Both a valid waiver and a valid notice of fulfilment turn a conditional deal into a firm one. OREA provides dedicated forms for these (for example, a Notice of Fulfilment of Condition(s) form and Waiver form — confirm current form numbers on OREA). The safer choice depends on the situation: use fulfilment when the condition is genuinely satisfied, waiver when the party chooses to proceed despite unresolved uncertainty. Because a waiver strips away protection, buyers should get advice before signing one.
The waiver/notice must be delivered before the condition's deadline — failing to remove a condition in time can nullify the agreement.
Requisition date and title search
The requisition date (title search date) is the deadline by which the buyer's lawyer examines title and raises any requisitions (objections) about the property. Under the standard Form 100 wording, the buyer is allowed until 6:00 p.m. on the Requisition Date to examine title at the buyer's expense, and a related window (tied to the requisition date or condition-removal date) to satisfy themselves about outstanding work orders/deficiency notices, that the property may lawfully be used as intended, and that buildings are insurable.
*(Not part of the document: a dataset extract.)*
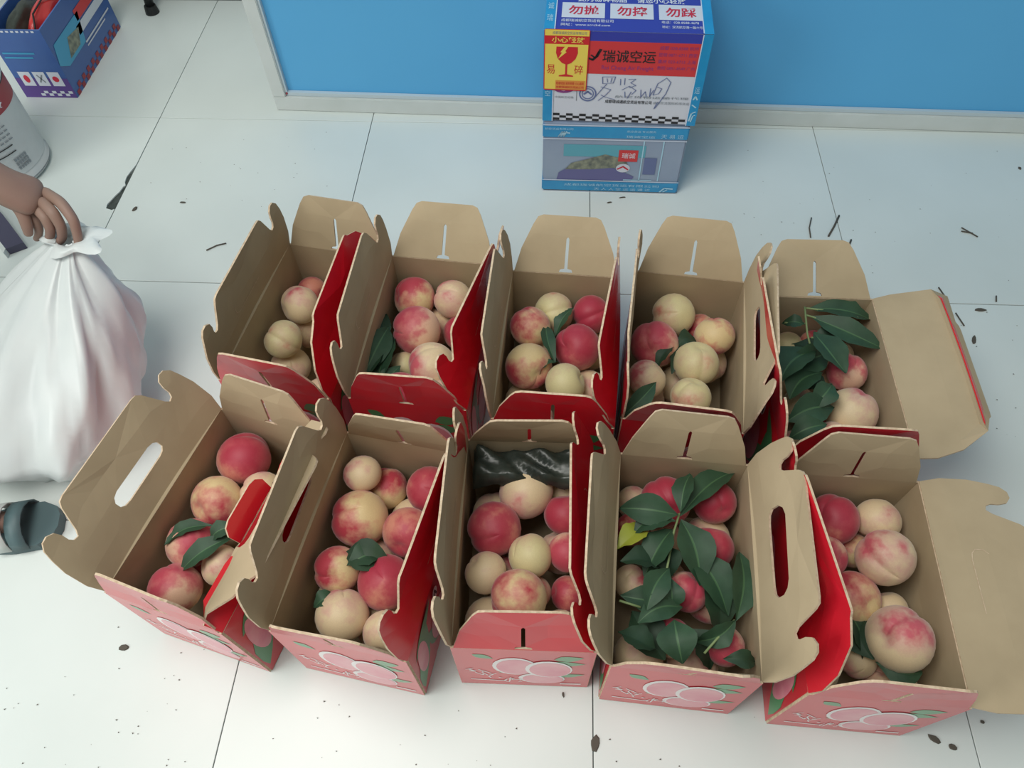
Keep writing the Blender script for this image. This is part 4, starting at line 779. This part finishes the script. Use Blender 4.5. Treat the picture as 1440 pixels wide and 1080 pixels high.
# sandals: footbed, straps, under each foot
def sandal(x0, y0, x1, y1):
    a = Vector((x0, y0, 0)); b = Vector((x1, y1, 0)); d = (b-a).normalized(); p = Vector((-d.y, d.x, 0)); ln = (b-a).length
    prof = [(0, .026), (.1, .034), (.3, .034), (.5, .036), (.7, .045), (.88, .044), (.97, .030), (1, .012)]
    out = [a+d*ln*s+p*w_ for s, w_ in prof]+[a+d*ln*s-p*w_ for s, w_ in reversed(prof)]
    o = slab('sandal_sole', [q-po for q in out], .001, .024, M['sandal'], pe)
    for s0, wd, hh in ((.78, .046, .050), (.66, .044, .060), (.30, .042, .078)):
        c = a+d*ln*s0; pts = []
        for k in range(9):
            th = math.pi*k/8; pts.append(c+p*wd*math.cos(th)+Vector((0, 0, .018+(hh)*math.sin(th)*.95))-po)
        vs_ = []; 
        for q in pts: vs_ += [q-d*.014, q+d*.014]
        s_ = link_mesh('sandal_strap', vs_, [(2*i, 2*i+1, 2*i+3, 2*i+2) for i in range(8)], M['sandal'] if s0 != .66 else M['alu'], pe, None, True)
        sm = s_.modifiers.new('solid', 'SOLIDIFY'); sm.thickness = .003
sandal(-1.26, -.672, -.995, -.610); sandal(-1.52, -.16, -1.27, -.15)

# ------------------------------------------------------------------ the white bag
def bagmesh():
    neck = at(92, 338, .345); vs_ = []; fs = []; nu, nv = 72, 30
    cen = Vector((-1.085, -.395, 0))
    def ringpt(s, a):
        # s 0 at the gathered neck, 1 at the floor
        k = min(1, s*1.15); c = Vector((neck.x, neck.y, 0)).lerp(cen, k**.8)
        z = neck.z*(1-s)**.85+.002
        grow = math.sin(min(1, s*1.25)*math.pi/2)**.9
        rx = .018+.165*grow; ry = .014+.165*grow
        if s > .8: rx *= 1-.25*(s-.8)/.2; ry *= 1-.25*(s-.8)/.2
        pl = 1+.10*math.sin(a*7+s*3)*(1-s*.6)+.06*math.sin(a*13+1-s*5)*(1-s*.5)+.035*math.sin(a*3+s*9)+.02*math.sin(a*23+s*17)
        pw = lambda t: math.copysign(abs(t)**.8, t)
        x = rx*pw(math.cos(a))*pl; y = ry*pw(math.sin(a))*pl
        return Vector((c.x+x, c.y+y, z))
    for i in range(nv+1):
        for j in range(nu): vs_.append(ringpt(i/nv, j*2*math.pi/nu))
    for i in range(nv):
        for j in range(nu): fs.append((i*nu+j, i*nu+(j+1) % nu, (i+1)*nu+(j+1) % nu, (i+1)*nu+j))
    fs.append(tuple(range(nv*nu, nv*nu+nu)))
    rt = empty('white_bag', (cen.x, cen.y, 0), 0, 'large white plastic bag held at its neck, standing beside the leftmost front carton', 'bag')
    o = link_mesh('bag_body', [v-cen for v in vs_], fs, M['bag'], rt, None, True)
    # ruffled mouth above the grip
    v2 = []; f2 = []; n2 = 40
    for i in range(6):
        for j in range(n2):
            a = j*2*math.pi/n2; r = .016+.008*i*(1+.35*math.sin(a*5+i)); v2.append((neck.x+r*math.cos(a)-cen.x+.004*i, neck.y+r*math.sin(a)*.7-cen.y, neck.z-.004+.009*i-.0016*i*i))
    for i in range(5):
        for j in range(n2): f2.append((i*n2+j, i*n2+(j+1) % n2, (i+1)*n2+(j+1) % n2, (i+1)*n2+j))
    link_mesh('bag_mouth', v2, f2, M['bag'], rt, None, True)
bagmesh()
If the buyer raises a valid requisition the seller cannot or will not resolve, the standard clause allows the agreement to be terminated with the deposit returned.
Completion / closing date
The completion date (closing) is when the transaction is finalized — title transfers, funds change hands, and the buyer takes possession. The standard form requires completion by no later than 6:00 p.m. on the specified day. The date is agreed at signing; in practice it is set to a business day (closings are not done on weekends or statutory holidays because land registration and lawyers' trust transfers require business banking days). On closing, the deposit held in trust is credited to the purchase price and the balance is paid.
"Time is of the essence"
The APS states that "time shall be in all respects of the essence." This means the deadlines are strict: irrevocability, condition, requisition, and completion dates must be met exactly. Missing a date is not a trivial slip — it can put a party in breach and, in the case of the buyer, can put the deposit and the deal at risk. Extending any date requires the written agreement of both parties (an amendment). Realtors should diary every date and push for timely, written waivers/notices/amendments.
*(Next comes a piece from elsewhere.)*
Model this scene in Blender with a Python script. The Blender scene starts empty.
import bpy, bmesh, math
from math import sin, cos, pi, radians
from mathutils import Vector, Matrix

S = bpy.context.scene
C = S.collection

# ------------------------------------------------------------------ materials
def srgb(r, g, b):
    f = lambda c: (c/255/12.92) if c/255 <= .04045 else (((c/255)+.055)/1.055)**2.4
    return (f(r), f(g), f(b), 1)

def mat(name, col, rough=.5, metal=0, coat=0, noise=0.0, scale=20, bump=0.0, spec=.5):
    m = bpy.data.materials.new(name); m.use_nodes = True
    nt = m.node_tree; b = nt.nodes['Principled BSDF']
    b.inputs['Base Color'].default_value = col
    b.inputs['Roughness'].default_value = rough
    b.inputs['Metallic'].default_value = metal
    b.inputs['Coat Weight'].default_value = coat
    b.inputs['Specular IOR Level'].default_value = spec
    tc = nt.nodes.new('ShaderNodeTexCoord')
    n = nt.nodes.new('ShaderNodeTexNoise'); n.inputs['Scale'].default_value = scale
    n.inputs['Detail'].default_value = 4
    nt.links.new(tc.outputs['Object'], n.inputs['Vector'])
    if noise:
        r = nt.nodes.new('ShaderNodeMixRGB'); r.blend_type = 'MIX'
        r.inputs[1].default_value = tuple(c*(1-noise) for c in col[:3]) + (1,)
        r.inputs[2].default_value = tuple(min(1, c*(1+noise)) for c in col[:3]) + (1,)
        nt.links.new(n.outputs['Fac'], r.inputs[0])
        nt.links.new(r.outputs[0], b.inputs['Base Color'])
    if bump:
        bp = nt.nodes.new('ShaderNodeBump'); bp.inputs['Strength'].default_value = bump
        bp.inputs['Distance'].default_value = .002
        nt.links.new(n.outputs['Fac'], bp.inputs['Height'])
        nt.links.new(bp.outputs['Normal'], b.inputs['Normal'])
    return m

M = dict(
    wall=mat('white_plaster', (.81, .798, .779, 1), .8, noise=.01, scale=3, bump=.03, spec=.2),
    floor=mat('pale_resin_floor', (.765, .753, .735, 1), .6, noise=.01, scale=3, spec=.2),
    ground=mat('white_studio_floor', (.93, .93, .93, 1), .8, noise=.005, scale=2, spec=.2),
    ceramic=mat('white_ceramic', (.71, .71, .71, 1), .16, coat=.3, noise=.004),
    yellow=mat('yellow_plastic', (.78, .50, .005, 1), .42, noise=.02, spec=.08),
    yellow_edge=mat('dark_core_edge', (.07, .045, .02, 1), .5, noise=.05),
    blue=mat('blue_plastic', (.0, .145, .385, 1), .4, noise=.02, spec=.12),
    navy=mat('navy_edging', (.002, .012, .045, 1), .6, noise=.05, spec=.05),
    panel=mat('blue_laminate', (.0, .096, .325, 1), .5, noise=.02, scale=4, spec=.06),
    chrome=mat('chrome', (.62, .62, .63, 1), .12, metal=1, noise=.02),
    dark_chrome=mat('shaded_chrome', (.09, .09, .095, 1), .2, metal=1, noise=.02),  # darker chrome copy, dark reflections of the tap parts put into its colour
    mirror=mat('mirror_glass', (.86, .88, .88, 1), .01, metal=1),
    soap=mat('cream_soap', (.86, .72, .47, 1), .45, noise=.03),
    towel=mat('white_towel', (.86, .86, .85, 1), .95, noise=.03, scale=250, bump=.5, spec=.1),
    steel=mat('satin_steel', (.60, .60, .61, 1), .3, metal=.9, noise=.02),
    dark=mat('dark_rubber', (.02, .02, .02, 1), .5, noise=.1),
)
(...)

Firm vs. conditional offers
- A firm offer has no conditions — once accepted (and irrevocability met), the parties are immediately bound to complete on the terms, subject only to standard title/requisition provisions. Firm offers are common in competitive markets but riskier for buyers because there is no financing or inspection out.
- A conditional offer contains one or more conditions. It is a binding agreement to proceed if the conditions are met/waived, but it can end (usually with the deposit returned) if a condition is not satisfied or waived by its deadline. Once all conditions are removed, the deal becomes firm.
Quick reference for realtors
- Offer → counter → acceptance; each is bound by an irrevocability deadline.
- Deposit: "Herewith" / "Upon Acceptance" (within 24 hrs) / "As otherwise described"; held in trust, non-interest bearing on the standard form, credited on closing.
- Conditions (financing, inspection, status certificate, SPP) end the deal if not met/waived by deadline; SPP usually carries an escape clause.
- Waiver = proceed despite unmet condition; Notice of Fulfilment = condition actually met. Both firm up the deal; deliver before the deadline.
- Requisition date = buyer's lawyer examines title (until 6 p.m.); completion date = closing (by 6 p.m., a business day).
- Time is of the essence — deadlines are strict; extend only by written amendment.
Clause wording, form numbers, and standard timeframes on OREA forms are updated from time to time — verify against the current OREA Form 100 and related forms, and refer transaction-specific questions to a real estate lawyer.